— Begin Supplied material —

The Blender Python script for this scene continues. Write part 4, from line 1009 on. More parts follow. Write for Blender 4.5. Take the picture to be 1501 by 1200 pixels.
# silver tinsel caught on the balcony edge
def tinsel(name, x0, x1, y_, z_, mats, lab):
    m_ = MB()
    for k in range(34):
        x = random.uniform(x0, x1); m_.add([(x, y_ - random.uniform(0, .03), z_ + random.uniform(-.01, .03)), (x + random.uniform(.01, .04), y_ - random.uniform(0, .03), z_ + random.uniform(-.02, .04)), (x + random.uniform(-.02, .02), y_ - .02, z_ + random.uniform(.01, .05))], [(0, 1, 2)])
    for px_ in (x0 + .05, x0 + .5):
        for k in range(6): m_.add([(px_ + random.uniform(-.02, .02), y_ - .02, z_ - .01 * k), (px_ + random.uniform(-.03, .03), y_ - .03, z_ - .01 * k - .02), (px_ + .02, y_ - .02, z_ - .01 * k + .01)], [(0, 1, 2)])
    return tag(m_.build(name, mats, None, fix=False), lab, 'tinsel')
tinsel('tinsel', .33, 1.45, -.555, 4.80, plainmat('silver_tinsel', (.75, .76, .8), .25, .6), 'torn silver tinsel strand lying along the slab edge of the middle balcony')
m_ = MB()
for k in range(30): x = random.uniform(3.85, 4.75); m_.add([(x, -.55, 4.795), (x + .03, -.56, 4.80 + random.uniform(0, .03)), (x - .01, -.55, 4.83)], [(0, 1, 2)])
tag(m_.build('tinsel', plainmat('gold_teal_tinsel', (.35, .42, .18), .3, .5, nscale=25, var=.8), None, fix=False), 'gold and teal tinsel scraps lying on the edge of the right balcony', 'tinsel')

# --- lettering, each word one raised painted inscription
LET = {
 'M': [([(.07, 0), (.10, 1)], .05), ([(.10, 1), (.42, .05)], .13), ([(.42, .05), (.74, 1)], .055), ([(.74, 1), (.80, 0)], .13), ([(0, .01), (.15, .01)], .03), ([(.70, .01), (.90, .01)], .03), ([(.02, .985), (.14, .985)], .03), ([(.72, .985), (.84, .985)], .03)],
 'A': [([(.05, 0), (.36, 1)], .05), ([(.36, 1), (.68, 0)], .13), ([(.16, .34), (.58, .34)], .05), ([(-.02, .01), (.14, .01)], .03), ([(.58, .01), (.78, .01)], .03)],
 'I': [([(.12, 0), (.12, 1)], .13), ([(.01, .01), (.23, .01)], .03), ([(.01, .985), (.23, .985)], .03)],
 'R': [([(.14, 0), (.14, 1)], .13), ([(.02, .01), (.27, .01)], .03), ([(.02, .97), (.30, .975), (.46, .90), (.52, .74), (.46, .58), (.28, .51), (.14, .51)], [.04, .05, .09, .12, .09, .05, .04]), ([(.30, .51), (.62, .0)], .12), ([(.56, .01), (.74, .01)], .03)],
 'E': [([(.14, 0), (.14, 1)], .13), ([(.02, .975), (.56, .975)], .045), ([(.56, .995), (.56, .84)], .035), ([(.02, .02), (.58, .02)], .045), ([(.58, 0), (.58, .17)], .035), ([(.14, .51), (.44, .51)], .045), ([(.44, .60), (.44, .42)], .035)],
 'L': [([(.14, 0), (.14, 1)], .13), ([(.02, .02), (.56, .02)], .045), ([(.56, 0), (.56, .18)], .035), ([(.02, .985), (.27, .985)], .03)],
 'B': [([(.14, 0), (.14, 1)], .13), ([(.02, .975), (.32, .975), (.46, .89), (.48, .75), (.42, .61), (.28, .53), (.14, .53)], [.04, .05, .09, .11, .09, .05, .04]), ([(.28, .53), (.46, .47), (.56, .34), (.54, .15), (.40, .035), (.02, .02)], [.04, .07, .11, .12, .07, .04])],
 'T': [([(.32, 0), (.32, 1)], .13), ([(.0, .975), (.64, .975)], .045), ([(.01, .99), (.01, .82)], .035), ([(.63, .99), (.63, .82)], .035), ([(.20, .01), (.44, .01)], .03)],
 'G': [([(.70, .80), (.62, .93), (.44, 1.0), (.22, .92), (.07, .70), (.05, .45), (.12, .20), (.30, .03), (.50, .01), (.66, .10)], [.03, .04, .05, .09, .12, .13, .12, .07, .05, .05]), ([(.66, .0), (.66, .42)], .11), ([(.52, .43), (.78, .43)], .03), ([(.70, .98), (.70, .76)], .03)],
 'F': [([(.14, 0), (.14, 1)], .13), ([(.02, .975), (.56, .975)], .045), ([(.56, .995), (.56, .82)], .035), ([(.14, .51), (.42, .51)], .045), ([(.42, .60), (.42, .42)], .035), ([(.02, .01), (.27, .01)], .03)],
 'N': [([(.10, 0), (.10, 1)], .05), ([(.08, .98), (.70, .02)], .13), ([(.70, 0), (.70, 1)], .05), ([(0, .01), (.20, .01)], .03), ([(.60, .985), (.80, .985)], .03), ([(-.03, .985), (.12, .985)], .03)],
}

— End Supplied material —

▶ [Goal]: Each line from the start of the listing above through the line containing "right balcony', 'tinsel')" should be copied exactly, please, with no other lines added.

▶ [Result of the task]:
The Blender Python script for this scene continues. Write part 4, from line 1009 on. More parts follow. Write for Blender 4.5. Take the picture to be 1501 by 1200 pixels.
# silver tinsel caught on the balcony edge
def tinsel(name, x0, x1, y_, z_, mats, lab):
    m_ = MB()
    for k in range(34):
        x = random.uniform(x0, x1); m_.add([(x, y_ - random.uniform(0, .03), z_ + random.uniform(-.01, .03)), (x + random.uniform(.01, .04), y_ - random.uniform(0, .03), z_ + random.uniform(-.02, .04)), (x + random.uniform(-.02, .02), y_ - .02, z_ + random.uniform(.01, .05))], [(0, 1, 2)])
    for px_ in (x0 + .05, x0 + .5):
        for k in range(6): m_.add([(px_ + random.uniform(-.02, .02), y_ - .02, z_ - .01 * k), (px_ + random.uniform(-.03, .03), y_ - .03, z_ - .01 * k - .02), (px_ + .02, y_ - .02, z_ - .01 * k + .01)], [(0, 1, 2)])
    return tag(m_.build(name, mats, None, fix=False), lab, 'tinsel')
tinsel('tinsel', .33, 1.45, -.555, 4.80, plainmat('silver_tinsel', (.75, .76, .8), .25, .6), 'torn silver tinsel strand lying along the slab edge of the middle balcony')
m_ = MB()
for k in range(30): x = random.uniform(3.85, 4.75); m_.add([(x, -.55, 4.795), (x + .03, -.56, 4.80 + random.uniform(0, .03)), (x - .01, -.55, 4.83)], [(0, 1, 2)])
tag(m_.build('tinsel', plainmat('gold_teal_tinsel', (.35, .42, .18), .3, .5, nscale=25, var=.8), None, fix=False), 'gold and teal tinsel scraps lying on the edge of the right balcony', 'tinsel')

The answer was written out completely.